**SET EXERCISE:** Starting from the top of the material, restate each line exactly until the line that contains "LIGHT_W = 26.5", which is also copied. Pictures are excluded.

**SOURCE DATA:**
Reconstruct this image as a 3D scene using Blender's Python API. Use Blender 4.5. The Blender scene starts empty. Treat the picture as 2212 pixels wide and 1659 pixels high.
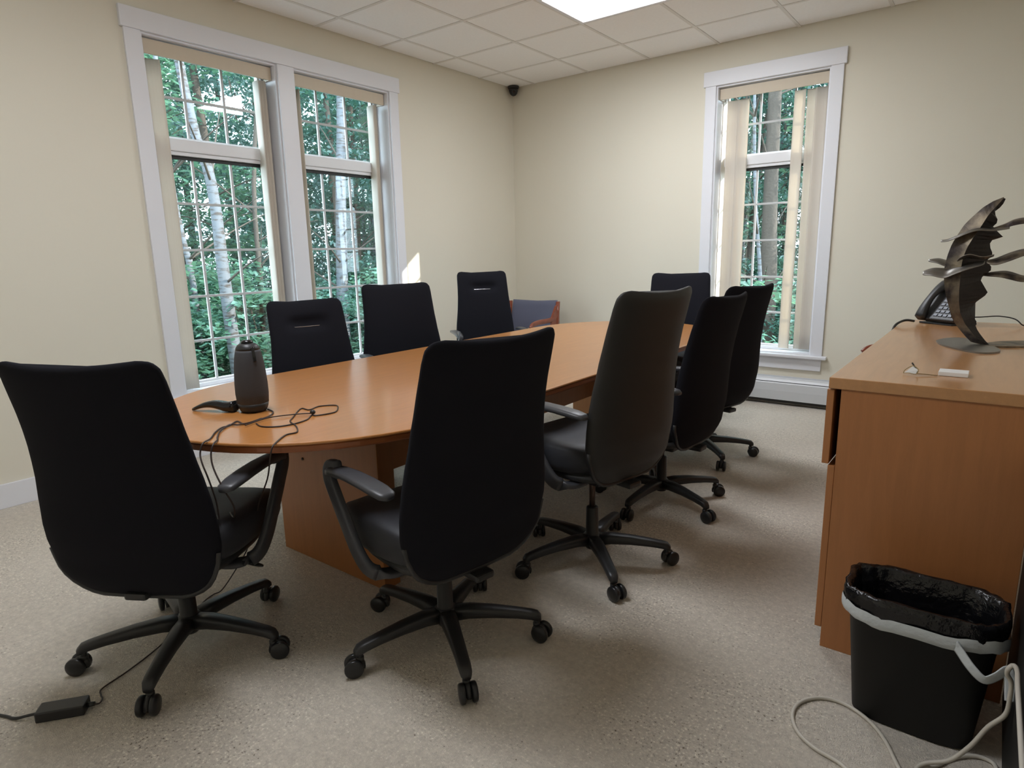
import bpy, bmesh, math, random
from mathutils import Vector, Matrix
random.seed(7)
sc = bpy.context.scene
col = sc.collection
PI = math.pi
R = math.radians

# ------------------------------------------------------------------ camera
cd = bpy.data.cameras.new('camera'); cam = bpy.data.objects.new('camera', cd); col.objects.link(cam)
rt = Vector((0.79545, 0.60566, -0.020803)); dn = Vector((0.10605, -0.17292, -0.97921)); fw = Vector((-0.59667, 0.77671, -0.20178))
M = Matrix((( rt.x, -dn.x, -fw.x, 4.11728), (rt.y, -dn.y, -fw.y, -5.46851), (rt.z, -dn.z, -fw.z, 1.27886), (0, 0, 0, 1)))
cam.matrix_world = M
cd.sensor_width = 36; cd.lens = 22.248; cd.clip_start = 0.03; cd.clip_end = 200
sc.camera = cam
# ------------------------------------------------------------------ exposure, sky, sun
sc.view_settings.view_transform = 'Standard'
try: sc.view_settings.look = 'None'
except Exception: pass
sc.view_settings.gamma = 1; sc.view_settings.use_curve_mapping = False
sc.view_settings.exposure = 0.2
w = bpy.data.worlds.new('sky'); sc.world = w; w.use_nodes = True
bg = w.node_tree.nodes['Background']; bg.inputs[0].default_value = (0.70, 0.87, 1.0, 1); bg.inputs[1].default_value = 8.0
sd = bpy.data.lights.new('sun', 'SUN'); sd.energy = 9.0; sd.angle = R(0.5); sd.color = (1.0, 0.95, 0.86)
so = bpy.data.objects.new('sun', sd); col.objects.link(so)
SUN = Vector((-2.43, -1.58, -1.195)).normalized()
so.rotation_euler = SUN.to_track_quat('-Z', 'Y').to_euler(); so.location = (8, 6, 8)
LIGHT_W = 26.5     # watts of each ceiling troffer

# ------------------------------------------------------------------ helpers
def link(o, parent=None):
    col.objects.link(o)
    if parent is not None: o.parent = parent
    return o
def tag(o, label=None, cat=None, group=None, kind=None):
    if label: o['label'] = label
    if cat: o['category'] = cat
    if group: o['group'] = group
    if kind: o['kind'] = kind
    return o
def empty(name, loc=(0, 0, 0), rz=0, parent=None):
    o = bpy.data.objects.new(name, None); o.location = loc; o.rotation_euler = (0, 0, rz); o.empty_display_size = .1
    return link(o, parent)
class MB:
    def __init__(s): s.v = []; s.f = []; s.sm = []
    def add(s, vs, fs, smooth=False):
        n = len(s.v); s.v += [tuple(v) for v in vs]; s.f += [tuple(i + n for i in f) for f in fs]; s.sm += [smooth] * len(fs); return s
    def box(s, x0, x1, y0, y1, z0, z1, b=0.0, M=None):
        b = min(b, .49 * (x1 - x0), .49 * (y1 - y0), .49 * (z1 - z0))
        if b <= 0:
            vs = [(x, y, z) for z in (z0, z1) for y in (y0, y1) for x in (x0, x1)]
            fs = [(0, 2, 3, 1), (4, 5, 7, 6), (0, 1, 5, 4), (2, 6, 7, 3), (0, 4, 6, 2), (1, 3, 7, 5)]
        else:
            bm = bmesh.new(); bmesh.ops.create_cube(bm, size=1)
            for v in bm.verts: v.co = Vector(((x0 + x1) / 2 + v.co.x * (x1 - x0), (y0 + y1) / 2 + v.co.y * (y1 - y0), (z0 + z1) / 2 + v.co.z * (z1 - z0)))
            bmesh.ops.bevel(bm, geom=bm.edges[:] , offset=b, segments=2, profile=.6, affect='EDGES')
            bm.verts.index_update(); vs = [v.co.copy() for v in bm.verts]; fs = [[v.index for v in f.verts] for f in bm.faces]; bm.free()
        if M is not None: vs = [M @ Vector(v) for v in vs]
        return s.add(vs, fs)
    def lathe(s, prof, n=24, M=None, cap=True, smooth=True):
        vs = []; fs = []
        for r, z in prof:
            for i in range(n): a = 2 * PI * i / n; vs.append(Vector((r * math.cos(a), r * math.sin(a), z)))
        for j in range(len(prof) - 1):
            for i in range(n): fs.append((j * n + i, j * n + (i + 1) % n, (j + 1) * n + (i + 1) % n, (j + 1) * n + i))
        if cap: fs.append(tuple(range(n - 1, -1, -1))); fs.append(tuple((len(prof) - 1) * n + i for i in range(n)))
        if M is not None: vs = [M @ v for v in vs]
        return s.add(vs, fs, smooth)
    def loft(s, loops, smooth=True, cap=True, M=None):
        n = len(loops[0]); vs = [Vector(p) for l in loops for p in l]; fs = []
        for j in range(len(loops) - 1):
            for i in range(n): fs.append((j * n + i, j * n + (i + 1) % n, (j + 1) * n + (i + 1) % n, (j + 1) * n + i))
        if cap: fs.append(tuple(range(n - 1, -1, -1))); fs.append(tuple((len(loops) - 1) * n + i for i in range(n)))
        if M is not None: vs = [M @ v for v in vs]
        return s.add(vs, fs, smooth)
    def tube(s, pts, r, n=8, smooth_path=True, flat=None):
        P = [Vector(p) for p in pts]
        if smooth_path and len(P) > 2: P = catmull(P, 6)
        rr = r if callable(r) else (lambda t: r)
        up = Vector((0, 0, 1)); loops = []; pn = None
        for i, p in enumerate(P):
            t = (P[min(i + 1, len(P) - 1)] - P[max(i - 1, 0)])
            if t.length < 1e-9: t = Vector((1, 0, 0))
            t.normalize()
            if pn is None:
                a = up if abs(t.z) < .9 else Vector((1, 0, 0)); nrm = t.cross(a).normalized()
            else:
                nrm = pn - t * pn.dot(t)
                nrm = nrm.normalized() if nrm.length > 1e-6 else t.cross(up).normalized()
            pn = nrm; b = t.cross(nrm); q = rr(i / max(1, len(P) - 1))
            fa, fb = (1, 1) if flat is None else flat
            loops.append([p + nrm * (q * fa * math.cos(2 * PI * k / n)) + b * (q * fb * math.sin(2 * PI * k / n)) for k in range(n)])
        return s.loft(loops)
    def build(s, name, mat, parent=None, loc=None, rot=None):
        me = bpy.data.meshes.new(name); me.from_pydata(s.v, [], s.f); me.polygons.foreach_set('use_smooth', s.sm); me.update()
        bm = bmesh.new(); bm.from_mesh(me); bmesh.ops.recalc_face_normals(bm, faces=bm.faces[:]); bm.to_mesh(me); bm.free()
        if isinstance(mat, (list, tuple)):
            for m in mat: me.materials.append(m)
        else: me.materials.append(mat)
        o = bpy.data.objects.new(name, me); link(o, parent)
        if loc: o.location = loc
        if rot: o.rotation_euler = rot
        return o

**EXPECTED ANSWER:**
Reconstruct this image as a 3D scene using Blender's Python API. Use Blender 4.5. The Blender scene starts empty. Treat the picture as 2212 pixels wide and 1659 pixels high.
import bpy, bmesh, math, random
from mathutils import Vector, Matrix
random.seed(7)
sc = bpy.context.scene
col = sc.collection
PI = math.pi
R = math.radians

# ------------------------------------------------------------------ camera
cd = bpy.data.cameras.new('camera'); cam = bpy.data.objects.new('camera', cd); col.objects.link(cam)
rt = Vector((0.79545, 0.60566, -0.020803)); dn = Vector((0.10605, -0.17292, -0.97921)); fw = Vector((-0.59667, 0.77671, -0.20178))
M = Matrix((( rt.x, -dn.x, -fw.x, 4.11728), (rt.y, -dn.y, -fw.y, -5.46851), (rt.z, -dn.z, -fw.z, 1.27886), (0, 0, 0, 1)))
cam.matrix_world = M
cd.sensor_width = 36; cd.lens = 22.248; cd.clip_start = 0.03; cd.clip_end = 200
sc.camera = cam
# ------------------------------------------------------------------ exposure, sky, sun
sc.view_settings.view_transform = 'Standard'
try: sc.view_settings.look = 'None'
except Exception: pass
sc.view_settings.gamma = 1; sc.view_settings.use_curve_mapping = False
sc.view_settings.exposure = 0.2
w = bpy.data.worlds.new('sky'); sc.world = w; w.use_nodes = True
bg = w.node_tree.nodes['Background']; bg.inputs[0].default_value = (0.70, 0.87, 1.0, 1); bg.inputs[1].default_value = 8.0
sd = bpy.data.lights.new('sun', 'SUN'); sd.energy = 9.0; sd.angle = R(0.5); sd.color = (1.0, 0.95, 0.86)
so = bpy.data.objects.new('sun', sd); col.objects.link(so)
SUN = Vector((-2.43, -1.58, -1.195)).normalized()
so.rotation_euler = SUN.to_track_quat('-Z', 'Y').to_euler(); so.location = (8, 6, 8)
LIGHT_W = 26.5     # watts of each ceiling troffer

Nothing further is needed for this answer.